Un angelo che, quasi scazzato, piscia su tutto.
Sulle nostre teste, sui nostri traffici, sui nostri dollari, e sulle nostre fabbriche di missili.
Su tutto ciò che è l’espressione della futilità della vita terrena – o anche del contraltare marcio della stessa?
Continua, affermando, che se fosse un angelo, non starebbe mai nelle processioni, tantomeno nelle scatole dei presepi.
Sono contesti banali, noiosi.
Non sprecherebbe mai l’opportunità di essere angelo perdendosi in obblighi e doveri preconcettuali.
Preferisce, piuttosto, stare seduto

“Fumando una Marlboro, al dolce fresco delle siepi,
Sarei un buon angelo, parlerei con Dio,
Gli ubbidirei amandolo a modo mio.”

Qui probabilmente viene toccata la sfaccettatura più importante del brano.
Dalla si chiede che tipo di rapporto instaurerebbe con Dio, e in che modo potrebbe amarlo.
In un primo momento diventa quasi critico nei suoi confronti, si chiede il motivo del perdono concesso a “potenti e mascalzoni”, e afferma, di riflesso, verso l’altissimo “allora sbagli anche tu”.
Poi l’autore riflette sulle conseguenze di queste affermazioni.
Si rende conto che probabilmente sarebbe cacciato dal paradiso, e di conseguenza spedito all’inferno – “sarei un diavolo, e francamente questo non mi va”.
Si interroga quindi su cosa sia l’inferno, e deduce che, “a parte il caldo che fa, non è diverso da qui”.
D’altra parte, come si evince dal continuo della strofa stessa, Dalla è convinto che il mondo terreno sia pieno di angeli “buttati giù da un calcio”.
Asserisce, infatti, che gli angeli non siano nei cieli, “ma tra gli uomini” e che siano “i più poveri e i più soli”.

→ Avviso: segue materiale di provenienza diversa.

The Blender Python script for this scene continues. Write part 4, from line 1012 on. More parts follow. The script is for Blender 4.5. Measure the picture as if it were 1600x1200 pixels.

Sostanzialmente Dalla, tramite la figura dell’angelo, parla della bontà d’animo, svuotandola da luoghi comuni e ipocrisie.
È come se si dicesse stufo del concetto comune di bene, così ampolloso e fine a sé stesso.
Parla di un bene più rude, ma non meno efficace.
Parla di un bene che fa scaturire il dubbio, di un bene che si propone di ascoltare, di vedere e di conoscere tutto.
Di un bene che non si perde in canoni e convenevoli – presepi e processioni – ma che piuttosto si ritrova e si consacra nei gesti piccoli di chi ha poco – o di chi sarebbe legittimato a non essere interessato a fare del bene a qualcuno che non sia sé stesso, “i più poveri e i più soli”.
Tramite questo dipinto, di nuovo delicato e provocatorio, l’autore bolognese ci insegna come amare e come amarci, invitandoci ad essere zingari e liberi nel nostro vivere e viverci.
Finisce, poi, immaginando la rinascita di Dio fra gli uomini, riproponendosi pronto a servirlo.
Perché il dubbio sorto non si esautora nel conflitto, ma nella capacità di saper reinventare l’amore e il bene.